## [Request]
Quote the whole listing word for word, please.

** Start Provided records **

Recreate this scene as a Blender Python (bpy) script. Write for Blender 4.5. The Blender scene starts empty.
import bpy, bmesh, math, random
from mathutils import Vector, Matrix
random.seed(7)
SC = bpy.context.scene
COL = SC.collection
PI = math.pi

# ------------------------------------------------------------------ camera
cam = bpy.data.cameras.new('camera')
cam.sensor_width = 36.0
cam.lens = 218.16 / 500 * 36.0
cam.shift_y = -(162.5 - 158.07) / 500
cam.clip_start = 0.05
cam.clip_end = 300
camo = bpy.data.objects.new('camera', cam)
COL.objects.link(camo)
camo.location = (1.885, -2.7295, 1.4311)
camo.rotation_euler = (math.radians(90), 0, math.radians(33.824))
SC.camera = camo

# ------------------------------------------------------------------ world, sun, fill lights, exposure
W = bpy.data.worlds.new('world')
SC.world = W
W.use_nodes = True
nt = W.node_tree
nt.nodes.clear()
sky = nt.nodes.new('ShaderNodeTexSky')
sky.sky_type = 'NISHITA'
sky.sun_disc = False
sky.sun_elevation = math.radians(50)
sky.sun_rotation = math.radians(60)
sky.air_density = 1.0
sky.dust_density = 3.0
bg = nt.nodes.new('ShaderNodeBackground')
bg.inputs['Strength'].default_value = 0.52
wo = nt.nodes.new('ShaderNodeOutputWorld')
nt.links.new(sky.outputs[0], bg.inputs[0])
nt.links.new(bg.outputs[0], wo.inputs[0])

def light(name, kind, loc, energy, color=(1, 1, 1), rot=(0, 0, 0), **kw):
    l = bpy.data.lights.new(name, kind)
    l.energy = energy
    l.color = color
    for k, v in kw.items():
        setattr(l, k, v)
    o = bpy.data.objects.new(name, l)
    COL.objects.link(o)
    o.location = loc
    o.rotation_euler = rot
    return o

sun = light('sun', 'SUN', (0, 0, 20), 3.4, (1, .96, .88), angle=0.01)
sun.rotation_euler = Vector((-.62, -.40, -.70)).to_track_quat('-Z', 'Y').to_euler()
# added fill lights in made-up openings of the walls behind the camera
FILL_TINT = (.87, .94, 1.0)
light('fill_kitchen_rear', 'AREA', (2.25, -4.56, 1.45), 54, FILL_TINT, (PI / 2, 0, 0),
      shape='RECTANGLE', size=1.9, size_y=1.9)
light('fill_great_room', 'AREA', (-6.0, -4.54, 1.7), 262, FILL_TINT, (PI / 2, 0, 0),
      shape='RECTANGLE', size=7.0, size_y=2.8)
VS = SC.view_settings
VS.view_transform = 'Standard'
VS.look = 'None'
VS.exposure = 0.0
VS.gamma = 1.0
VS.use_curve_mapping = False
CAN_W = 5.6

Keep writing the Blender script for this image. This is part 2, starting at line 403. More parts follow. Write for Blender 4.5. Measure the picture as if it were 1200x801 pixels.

** End Provided records **

## [Answer to this problem]
Recreate this scene as a Blender Python (bpy) script. Write for Blender 4.5. The Blender scene starts empty.
import bpy, bmesh, math, random
from mathutils import Vector, Matrix
random.seed(7)
SC = bpy.context.scene
COL = SC.collection
PI = math.pi

# ------------------------------------------------------------------ camera
cam = bpy.data.cameras.new('camera')
cam.sensor_width = 36.0
cam.lens = 218.16 / 500 * 36.0
cam.shift_y = -(162.5 - 158.07) / 500
cam.clip_start = 0.05
cam.clip_end = 300
camo = bpy.data.objects.new('camera', cam)
COL.objects.link(camo)
camo.location = (1.885, -2.7295, 1.4311)
camo.rotation_euler = (math.radians(90), 0, math.radians(33.824))
SC.camera = camo

# ------------------------------------------------------------------ world, sun, fill lights, exposure
W = bpy.data.worlds.new('world')
SC.world = W
W.use_nodes = True
nt = W.node_tree
nt.nodes.clear()
sky = nt.nodes.new('ShaderNodeTexSky')
sky.sky_type = 'NISHITA'
sky.sun_disc = False
sky.sun_elevation = math.radians(50)
sky.sun_rotation = math.radians(60)
sky.air_density = 1.0
sky.dust_density = 3.0
bg = nt.nodes.new('ShaderNodeBackground')
bg.inputs['Strength'].default_value = 0.52
wo = nt.nodes.new('ShaderNodeOutputWorld')
nt.links.new(sky.outputs[0], bg.inputs[0])
nt.links.new(bg.outputs[0], wo.inputs[0])

def light(name, kind, loc, energy, color=(1, 1, 1), rot=(0, 0, 0), **kw):
    l = bpy.data.lights.new(name, kind)
    l.energy = energy
    l.color = color
    for k, v in kw.items():
        setattr(l, k, v)
    o = bpy.data.objects.new(name, l)
    COL.objects.link(o)
    o.location = loc
    o.rotation_euler = rot
    return o

sun = light('sun', 'SUN', (0, 0, 20), 3.4, (1, .96, .88), angle=0.01)
sun.rotation_euler = Vector((-.62, -.40, -.70)).to_track_quat('-Z', 'Y').to_euler()
# added fill lights in made-up openings of the walls behind the camera
FILL_TINT = (.87, .94, 1.0)
light('fill_kitchen_rear', 'AREA', (2.25, -4.56, 1.45), 54, FILL_TINT, (PI / 2, 0, 0),
      shape='RECTANGLE', size=1.9, size_y=1.9)
light('fill_great_room', 'AREA', (-6.0, -4.54, 1.7), 262, FILL_TINT, (PI / 2, 0, 0),
      shape='RECTANGLE', size=7.0, size_y=2.8)
VS = SC.view_settings
VS.view_transform = 'Standard'
VS.look = 'None'
VS.exposure = 0.0
VS.gamma = 1.0
VS.use_curve_mapping = False
CAN_W = 5.6

Keep writing the Blender script for this image. This is part 2, starting at line 403. More parts follow. Write for Blender 4.5. Measure the picture as if it were 1200x801 pixels.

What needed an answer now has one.